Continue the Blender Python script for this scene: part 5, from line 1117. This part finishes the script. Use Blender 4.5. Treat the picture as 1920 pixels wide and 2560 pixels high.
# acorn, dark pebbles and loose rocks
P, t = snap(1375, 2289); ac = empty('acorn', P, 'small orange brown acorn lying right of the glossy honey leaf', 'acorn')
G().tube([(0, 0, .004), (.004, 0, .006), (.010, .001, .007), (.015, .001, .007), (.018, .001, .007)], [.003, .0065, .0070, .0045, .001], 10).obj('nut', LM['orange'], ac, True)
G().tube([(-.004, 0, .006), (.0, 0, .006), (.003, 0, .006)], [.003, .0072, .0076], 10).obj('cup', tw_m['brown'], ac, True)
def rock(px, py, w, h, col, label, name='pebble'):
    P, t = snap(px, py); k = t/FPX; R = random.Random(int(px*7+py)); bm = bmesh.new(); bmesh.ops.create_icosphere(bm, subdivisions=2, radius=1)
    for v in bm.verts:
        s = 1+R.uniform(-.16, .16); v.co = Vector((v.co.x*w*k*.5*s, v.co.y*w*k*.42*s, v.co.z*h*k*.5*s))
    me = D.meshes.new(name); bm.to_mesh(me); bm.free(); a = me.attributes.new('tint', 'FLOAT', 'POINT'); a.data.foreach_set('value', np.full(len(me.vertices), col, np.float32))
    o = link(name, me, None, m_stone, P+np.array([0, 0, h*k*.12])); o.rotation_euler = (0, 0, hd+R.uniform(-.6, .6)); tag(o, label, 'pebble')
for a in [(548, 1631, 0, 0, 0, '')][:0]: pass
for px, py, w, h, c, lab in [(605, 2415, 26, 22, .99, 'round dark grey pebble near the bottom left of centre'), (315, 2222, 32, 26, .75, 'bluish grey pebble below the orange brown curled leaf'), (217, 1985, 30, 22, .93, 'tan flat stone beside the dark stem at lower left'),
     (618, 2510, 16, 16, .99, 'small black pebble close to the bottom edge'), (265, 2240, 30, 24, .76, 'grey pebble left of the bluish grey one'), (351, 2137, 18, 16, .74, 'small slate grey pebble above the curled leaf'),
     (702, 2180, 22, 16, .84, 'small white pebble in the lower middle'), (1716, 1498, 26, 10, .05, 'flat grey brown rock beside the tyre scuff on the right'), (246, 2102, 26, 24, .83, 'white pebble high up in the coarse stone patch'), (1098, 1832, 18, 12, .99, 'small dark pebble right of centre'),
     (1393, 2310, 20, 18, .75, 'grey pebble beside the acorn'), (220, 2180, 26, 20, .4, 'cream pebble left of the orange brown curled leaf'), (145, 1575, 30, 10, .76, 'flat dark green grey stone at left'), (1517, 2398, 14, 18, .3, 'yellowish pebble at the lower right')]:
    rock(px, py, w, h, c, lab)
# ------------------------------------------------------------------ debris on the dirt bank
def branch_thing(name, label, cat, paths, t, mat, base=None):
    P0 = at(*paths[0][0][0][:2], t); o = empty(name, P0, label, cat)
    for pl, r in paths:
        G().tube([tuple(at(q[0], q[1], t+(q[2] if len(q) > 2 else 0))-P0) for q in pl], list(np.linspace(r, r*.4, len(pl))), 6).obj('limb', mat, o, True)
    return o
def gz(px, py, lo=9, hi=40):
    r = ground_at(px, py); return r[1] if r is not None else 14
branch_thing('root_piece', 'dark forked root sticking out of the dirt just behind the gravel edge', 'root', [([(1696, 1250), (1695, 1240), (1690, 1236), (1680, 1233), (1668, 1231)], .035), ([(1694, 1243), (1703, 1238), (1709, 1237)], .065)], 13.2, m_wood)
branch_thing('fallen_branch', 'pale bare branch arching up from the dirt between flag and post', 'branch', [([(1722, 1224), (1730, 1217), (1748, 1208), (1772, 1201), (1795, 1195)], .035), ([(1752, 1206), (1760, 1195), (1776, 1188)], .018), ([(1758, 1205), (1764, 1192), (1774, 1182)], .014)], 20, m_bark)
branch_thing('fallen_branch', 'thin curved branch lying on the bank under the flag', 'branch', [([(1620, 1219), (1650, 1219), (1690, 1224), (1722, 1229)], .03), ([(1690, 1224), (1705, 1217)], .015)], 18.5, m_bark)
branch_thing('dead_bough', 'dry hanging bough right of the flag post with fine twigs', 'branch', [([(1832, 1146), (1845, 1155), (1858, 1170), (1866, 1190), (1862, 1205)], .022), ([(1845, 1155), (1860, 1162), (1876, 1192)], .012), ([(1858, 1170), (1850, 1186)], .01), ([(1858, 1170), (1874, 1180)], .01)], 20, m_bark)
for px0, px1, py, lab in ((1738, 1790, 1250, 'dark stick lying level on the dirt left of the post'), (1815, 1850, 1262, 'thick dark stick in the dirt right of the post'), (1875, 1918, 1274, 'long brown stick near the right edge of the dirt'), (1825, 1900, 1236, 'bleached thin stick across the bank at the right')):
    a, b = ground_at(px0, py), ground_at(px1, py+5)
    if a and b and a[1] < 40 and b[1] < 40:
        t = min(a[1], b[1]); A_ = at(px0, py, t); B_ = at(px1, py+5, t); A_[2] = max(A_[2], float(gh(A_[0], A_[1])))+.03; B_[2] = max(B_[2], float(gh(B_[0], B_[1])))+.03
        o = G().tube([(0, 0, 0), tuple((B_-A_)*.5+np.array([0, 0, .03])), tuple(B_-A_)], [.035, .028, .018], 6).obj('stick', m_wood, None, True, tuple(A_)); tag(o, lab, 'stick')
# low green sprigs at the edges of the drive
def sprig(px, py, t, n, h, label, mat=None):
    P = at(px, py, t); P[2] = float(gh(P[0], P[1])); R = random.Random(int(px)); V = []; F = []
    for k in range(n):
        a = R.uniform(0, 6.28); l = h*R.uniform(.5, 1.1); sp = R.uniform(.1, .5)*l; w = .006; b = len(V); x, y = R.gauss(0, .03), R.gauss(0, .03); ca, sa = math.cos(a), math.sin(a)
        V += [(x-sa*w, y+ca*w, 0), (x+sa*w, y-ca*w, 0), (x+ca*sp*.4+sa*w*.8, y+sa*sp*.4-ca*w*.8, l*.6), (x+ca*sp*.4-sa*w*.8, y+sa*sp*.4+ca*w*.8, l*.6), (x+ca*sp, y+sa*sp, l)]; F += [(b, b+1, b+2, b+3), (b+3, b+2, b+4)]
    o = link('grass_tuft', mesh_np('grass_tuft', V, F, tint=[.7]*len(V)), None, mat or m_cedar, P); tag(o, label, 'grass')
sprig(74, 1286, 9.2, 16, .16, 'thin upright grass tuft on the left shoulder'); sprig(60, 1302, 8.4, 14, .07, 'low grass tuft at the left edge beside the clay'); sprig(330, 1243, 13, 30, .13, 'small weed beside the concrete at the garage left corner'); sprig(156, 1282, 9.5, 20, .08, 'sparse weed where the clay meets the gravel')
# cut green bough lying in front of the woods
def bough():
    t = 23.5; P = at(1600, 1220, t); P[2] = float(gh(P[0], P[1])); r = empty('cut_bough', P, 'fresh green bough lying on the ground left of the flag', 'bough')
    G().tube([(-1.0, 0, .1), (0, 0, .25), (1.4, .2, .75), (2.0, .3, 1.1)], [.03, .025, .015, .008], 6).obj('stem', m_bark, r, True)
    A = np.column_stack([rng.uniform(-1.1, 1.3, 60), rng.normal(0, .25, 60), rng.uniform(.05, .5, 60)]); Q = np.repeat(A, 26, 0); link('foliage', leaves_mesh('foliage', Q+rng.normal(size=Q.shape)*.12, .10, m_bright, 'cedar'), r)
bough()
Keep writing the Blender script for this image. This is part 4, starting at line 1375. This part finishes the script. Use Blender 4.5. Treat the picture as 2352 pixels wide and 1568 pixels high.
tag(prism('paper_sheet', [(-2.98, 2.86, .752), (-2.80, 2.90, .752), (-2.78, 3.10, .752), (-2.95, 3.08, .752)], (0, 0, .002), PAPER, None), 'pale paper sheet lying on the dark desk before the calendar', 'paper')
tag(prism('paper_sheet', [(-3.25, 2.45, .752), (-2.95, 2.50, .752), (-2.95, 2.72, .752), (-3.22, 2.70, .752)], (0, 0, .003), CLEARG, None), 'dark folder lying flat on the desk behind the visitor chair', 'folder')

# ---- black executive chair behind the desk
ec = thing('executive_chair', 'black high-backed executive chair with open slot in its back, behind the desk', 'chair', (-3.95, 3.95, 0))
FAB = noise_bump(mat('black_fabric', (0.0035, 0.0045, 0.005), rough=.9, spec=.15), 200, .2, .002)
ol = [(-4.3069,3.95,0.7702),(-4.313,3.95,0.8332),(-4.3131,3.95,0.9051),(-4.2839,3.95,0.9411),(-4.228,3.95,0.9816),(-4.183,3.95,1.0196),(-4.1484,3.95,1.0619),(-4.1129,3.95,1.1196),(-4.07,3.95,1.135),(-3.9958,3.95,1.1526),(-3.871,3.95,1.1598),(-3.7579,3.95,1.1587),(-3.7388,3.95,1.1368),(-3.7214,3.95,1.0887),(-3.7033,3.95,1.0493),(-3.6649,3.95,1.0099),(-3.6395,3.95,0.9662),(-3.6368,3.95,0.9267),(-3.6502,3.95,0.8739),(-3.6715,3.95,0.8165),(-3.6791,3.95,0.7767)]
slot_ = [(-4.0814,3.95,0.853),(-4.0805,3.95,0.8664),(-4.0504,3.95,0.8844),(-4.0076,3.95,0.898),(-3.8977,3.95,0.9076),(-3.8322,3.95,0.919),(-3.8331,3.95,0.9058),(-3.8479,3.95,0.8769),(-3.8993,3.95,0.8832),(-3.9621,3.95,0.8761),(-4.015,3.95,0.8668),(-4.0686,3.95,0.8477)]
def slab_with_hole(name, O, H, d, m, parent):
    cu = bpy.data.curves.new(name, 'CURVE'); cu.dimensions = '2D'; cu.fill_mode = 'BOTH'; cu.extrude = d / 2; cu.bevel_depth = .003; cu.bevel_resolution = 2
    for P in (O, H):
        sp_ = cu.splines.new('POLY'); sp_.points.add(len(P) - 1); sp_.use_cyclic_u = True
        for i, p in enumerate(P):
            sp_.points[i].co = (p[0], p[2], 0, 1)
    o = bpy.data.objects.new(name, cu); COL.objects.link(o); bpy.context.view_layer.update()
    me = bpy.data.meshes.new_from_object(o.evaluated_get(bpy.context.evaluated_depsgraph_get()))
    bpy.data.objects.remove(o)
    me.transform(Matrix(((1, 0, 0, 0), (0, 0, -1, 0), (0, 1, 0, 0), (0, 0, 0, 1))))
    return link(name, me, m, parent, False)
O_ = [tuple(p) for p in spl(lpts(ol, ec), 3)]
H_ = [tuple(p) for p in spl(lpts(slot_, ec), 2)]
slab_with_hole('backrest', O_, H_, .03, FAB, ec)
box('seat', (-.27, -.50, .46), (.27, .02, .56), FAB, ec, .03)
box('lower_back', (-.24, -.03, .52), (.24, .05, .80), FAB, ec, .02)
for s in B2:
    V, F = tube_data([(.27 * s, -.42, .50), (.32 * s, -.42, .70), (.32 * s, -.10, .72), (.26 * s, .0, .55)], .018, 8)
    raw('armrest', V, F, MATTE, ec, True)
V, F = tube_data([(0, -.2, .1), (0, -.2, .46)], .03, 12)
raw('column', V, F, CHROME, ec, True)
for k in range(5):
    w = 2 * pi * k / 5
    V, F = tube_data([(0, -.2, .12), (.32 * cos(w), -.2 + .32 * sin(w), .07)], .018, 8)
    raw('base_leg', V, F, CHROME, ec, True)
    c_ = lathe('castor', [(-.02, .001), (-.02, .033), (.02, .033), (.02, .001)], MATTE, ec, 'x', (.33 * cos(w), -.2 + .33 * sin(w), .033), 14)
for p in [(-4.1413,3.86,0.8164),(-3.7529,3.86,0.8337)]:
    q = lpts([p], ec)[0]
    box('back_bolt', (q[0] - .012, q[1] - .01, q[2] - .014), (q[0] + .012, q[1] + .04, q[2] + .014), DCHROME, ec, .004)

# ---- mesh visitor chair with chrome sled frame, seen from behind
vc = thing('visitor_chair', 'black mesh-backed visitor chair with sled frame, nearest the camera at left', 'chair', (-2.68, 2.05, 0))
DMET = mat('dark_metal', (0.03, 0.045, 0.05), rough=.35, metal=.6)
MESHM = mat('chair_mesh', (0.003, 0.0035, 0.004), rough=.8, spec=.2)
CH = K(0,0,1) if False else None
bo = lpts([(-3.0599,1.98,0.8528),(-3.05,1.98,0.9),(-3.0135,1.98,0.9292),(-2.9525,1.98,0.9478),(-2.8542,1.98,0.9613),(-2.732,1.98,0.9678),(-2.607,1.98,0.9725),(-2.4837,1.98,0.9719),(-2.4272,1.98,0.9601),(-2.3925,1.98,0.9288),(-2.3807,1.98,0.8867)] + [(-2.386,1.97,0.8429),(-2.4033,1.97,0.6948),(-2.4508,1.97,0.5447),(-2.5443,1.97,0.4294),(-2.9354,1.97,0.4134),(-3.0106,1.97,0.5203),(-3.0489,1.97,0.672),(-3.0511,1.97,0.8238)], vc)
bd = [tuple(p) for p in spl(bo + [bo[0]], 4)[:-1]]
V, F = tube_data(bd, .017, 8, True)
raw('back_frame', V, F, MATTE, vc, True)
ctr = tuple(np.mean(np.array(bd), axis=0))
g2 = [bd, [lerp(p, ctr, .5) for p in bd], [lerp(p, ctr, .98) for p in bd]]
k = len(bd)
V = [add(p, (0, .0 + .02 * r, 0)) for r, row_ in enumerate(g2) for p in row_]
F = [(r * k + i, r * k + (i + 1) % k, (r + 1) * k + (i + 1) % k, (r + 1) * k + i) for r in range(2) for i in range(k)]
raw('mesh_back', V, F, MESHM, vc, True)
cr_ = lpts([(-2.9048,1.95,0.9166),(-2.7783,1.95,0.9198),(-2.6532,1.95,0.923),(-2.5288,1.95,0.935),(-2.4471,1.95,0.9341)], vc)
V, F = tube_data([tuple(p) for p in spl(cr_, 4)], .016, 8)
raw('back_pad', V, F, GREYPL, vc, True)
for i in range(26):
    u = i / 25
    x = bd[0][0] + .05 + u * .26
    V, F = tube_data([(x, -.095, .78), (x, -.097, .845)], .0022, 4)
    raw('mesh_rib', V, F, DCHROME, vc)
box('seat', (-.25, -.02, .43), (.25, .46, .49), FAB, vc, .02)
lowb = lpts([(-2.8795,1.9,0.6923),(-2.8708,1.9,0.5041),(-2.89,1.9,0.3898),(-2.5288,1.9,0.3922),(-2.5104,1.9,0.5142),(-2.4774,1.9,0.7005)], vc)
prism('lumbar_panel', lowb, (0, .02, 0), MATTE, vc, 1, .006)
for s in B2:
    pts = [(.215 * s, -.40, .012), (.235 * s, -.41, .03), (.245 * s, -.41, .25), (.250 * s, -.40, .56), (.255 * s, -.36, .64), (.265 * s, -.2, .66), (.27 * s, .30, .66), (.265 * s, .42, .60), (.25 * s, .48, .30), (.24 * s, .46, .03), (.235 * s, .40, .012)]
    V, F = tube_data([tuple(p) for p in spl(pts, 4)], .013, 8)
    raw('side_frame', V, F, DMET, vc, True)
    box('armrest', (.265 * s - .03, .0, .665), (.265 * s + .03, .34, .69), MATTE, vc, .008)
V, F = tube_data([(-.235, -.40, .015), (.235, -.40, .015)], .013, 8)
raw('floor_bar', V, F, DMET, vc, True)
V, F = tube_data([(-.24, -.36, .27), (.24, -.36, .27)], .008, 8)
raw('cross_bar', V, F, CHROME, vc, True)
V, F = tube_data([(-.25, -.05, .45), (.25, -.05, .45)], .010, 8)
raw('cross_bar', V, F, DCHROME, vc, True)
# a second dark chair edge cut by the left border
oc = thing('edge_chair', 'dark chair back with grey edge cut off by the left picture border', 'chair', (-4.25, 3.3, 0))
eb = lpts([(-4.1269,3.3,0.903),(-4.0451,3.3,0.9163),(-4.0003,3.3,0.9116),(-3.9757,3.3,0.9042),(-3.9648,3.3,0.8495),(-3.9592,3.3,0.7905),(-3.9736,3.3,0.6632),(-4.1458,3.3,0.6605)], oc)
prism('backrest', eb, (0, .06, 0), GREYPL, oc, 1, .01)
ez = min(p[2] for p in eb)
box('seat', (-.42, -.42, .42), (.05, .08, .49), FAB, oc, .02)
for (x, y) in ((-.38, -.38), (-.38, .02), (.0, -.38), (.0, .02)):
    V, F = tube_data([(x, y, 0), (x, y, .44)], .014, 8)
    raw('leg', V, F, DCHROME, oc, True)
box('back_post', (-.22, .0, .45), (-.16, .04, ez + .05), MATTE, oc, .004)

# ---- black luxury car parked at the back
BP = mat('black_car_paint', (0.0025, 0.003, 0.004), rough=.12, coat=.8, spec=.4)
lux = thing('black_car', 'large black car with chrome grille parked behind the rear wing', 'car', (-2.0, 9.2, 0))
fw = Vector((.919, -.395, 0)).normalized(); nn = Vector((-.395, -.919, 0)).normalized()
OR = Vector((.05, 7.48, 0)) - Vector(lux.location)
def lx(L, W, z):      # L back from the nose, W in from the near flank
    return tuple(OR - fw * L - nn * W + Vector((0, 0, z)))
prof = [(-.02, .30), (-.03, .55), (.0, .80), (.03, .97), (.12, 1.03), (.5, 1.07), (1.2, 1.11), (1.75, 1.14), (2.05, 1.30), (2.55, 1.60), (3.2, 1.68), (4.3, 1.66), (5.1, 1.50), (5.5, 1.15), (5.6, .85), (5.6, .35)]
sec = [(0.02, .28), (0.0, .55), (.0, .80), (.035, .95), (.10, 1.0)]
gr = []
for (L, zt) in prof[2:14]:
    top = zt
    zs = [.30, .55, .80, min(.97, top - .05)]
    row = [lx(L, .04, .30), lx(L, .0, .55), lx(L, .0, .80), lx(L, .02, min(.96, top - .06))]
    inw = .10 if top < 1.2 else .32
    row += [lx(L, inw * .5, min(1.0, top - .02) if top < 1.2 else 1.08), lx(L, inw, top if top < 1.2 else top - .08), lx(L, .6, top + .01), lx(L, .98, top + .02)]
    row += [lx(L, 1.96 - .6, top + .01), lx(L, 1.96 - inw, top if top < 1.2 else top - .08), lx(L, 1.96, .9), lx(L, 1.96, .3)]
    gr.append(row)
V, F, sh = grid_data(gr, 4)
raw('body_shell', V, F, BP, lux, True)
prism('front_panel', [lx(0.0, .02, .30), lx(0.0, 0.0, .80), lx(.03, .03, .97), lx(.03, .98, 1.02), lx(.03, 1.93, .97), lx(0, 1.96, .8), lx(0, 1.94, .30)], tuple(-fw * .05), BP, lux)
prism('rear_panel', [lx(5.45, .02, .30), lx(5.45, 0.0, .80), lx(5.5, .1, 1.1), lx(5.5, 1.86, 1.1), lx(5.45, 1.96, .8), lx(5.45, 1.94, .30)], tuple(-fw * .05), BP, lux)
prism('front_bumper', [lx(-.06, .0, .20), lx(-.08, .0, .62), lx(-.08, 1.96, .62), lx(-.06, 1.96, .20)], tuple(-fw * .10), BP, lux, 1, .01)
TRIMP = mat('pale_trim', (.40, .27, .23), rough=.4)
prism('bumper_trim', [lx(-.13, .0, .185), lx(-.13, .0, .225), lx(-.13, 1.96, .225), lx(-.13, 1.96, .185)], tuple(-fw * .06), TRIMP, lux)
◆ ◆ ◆
Written problem: Return all lines containing "Treat".

Solution to the problem:
Continue the Blender Python script for this scene: part 5, from line 1117. This part finishes the script. Use Blender 4.5. Treat the picture as 1920 pixels wide and 2560 pixels high.
Keep writing the Blender script for this image. This is part 4, starting at line 1375. This part finishes the script. Use Blender 4.5. Treat the picture as 2352 pixels wide and 1568 pixels high.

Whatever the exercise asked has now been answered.